## Recorded information
^^^^^^^^
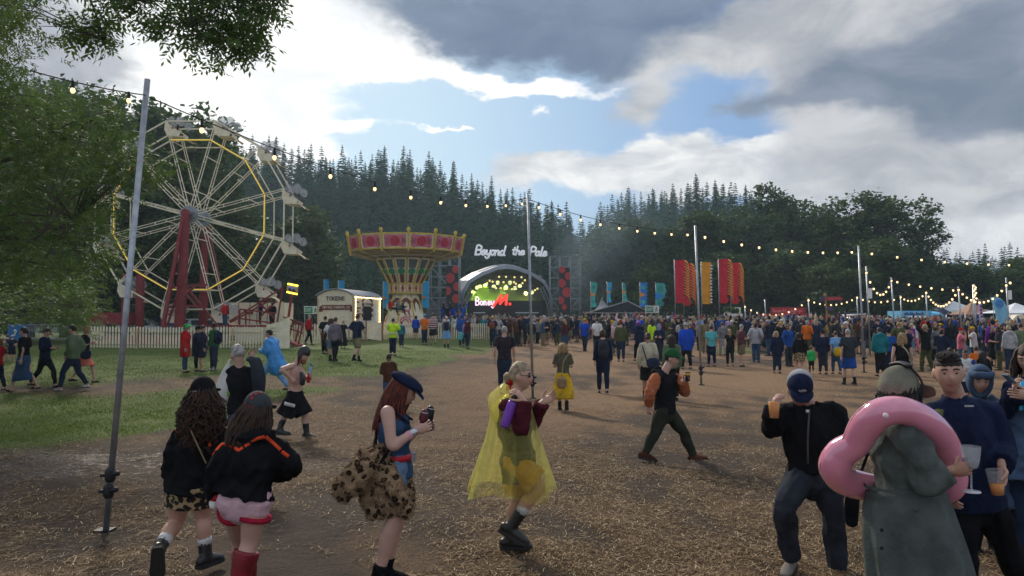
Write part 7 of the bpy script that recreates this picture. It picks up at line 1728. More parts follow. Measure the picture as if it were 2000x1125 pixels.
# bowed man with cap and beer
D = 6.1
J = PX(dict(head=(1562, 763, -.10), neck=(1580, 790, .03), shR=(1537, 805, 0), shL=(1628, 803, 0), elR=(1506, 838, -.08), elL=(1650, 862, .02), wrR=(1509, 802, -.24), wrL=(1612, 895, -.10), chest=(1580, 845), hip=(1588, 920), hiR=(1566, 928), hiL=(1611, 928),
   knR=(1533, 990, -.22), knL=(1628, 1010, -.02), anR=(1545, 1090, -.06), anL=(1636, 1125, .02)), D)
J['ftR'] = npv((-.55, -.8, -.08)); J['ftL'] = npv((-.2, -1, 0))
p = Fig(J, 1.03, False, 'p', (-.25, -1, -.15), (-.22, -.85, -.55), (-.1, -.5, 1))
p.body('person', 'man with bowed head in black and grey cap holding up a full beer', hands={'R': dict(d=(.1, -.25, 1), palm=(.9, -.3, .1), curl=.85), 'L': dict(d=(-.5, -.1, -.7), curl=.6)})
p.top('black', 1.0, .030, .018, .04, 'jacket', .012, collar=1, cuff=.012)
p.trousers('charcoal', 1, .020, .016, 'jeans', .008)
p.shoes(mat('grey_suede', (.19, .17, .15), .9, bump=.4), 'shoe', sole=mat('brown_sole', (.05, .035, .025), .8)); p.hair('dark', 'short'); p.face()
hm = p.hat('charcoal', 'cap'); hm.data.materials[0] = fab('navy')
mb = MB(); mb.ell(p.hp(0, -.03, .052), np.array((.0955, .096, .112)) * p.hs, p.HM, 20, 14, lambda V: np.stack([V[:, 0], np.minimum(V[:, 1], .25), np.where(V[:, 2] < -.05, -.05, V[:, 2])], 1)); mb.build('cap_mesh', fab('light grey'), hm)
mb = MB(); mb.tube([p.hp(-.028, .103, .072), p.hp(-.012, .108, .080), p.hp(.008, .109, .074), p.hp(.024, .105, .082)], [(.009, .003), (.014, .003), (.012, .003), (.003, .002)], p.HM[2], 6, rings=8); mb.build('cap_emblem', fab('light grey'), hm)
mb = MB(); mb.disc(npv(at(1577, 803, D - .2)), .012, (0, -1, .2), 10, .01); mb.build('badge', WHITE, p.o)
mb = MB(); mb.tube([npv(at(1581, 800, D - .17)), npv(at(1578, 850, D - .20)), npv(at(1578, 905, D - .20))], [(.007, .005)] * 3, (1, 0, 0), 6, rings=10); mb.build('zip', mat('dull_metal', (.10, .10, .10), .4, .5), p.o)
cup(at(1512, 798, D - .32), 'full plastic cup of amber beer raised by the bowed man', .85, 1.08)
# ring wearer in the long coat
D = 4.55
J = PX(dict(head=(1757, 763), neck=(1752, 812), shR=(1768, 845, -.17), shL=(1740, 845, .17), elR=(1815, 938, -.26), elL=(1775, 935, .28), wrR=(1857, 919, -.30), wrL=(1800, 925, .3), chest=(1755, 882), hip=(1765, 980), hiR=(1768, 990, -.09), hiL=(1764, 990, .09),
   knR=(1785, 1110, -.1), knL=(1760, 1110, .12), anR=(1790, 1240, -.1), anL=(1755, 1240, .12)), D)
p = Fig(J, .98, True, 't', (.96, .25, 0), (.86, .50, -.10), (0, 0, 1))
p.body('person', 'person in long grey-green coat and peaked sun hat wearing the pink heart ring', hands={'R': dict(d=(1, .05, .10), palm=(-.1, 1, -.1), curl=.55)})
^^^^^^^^
## Task details
Reproduce each line exactly, please, except for any pictures.

## Output
Write part 7 of the bpy script that recreates this picture. It picks up at line 1728. More parts follow. Measure the picture as if it were 2000x1125 pixels.
# bowed man with cap and beer
D = 6.1
J = PX(dict(head=(1562, 763, -.10), neck=(1580, 790, .03), shR=(1537, 805, 0), shL=(1628, 803, 0), elR=(1506, 838, -.08), elL=(1650, 862, .02), wrR=(1509, 802, -.24), wrL=(1612, 895, -.10), chest=(1580, 845), hip=(1588, 920), hiR=(1566, 928), hiL=(1611, 928),
   knR=(1533, 990, -.22), knL=(1628, 1010, -.02), anR=(1545, 1090, -.06), anL=(1636, 1125, .02)), D)
J['ftR'] = npv((-.55, -.8, -.08)); J['ftL'] = npv((-.2, -1, 0))
p = Fig(J, 1.03, False, 'p', (-.25, -1, -.15), (-.22, -.85, -.55), (-.1, -.5, 1))
p.body('person', 'man with bowed head in black and grey cap holding up a full beer', hands={'R': dict(d=(.1, -.25, 1), palm=(.9, -.3, .1), curl=.85), 'L': dict(d=(-.5, -.1, -.7), curl=.6)})
p.top('black', 1.0, .030, .018, .04, 'jacket', .012, collar=1, cuff=.012)
p.trousers('charcoal', 1, .020, .016, 'jeans', .008)
p.shoes(mat('grey_suede', (.19, .17, .15), .9, bump=.4), 'shoe', sole=mat('brown_sole', (.05, .035, .025), .8)); p.hair('dark', 'short'); p.face()
hm = p.hat('charcoal', 'cap'); hm.data.materials[0] = fab('navy')
mb = MB(); mb.ell(p.hp(0, -.03, .052), np.array((.0955, .096, .112)) * p.hs, p.HM, 20, 14, lambda V: np.stack([V[:, 0], np.minimum(V[:, 1], .25), np.where(V[:, 2] < -.05, -.05, V[:, 2])], 1)); mb.build('cap_mesh', fab('light grey'), hm)
mb = MB(); mb.tube([p.hp(-.028, .103, .072), p.hp(-.012, .108, .080), p.hp(.008, .109, .074), p.hp(.024, .105, .082)], [(.009, .003), (.014, .003), (.012, .003), (.003, .002)], p.HM[2], 6, rings=8); mb.build('cap_emblem', fab('light grey'), hm)
mb = MB(); mb.disc(npv(at(1577, 803, D - .2)), .012, (0, -1, .2), 10, .01); mb.build('badge', WHITE, p.o)
mb = MB(); mb.tube([npv(at(1581, 800, D - .17)), npv(at(1578, 850, D - .20)), npv(at(1578, 905, D - .20))], [(.007, .005)] * 3, (1, 0, 0), 6, rings=10); mb.build('zip', mat('dull_metal', (.10, .10, .10), .4, .5), p.o)
cup(at(1512, 798, D - .32), 'full plastic cup of amber beer raised by the bowed man', .85, 1.08)
# ring wearer in the long coat
D = 4.55
J = PX(dict(head=(1757, 763), neck=(1752, 812), shR=(1768, 845, -.17), shL=(1740, 845, .17), elR=(1815, 938, -.26), elL=(1775, 935, .28), wrR=(1857, 919, -.30), wrL=(1800, 925, .3), chest=(1755, 882), hip=(1765, 980), hiR=(1768, 990, -.09), hiL=(1764, 990, .09),
   knR=(1785, 1110, -.1), knL=(1760, 1110, .12), anR=(1790, 1240, -.1), anL=(1755, 1240, .12)), D)
p = Fig(J, .98, True, 't', (.96, .25, 0), (.86, .50, -.10), (0, 0, 1))
p.body('person', 'person in long grey-green coat and peaked sun hat wearing the pink heart ring', hands={'R': dict(d=(1, .05, .10), palm=(-.1, 1, -.1), curl=.55)})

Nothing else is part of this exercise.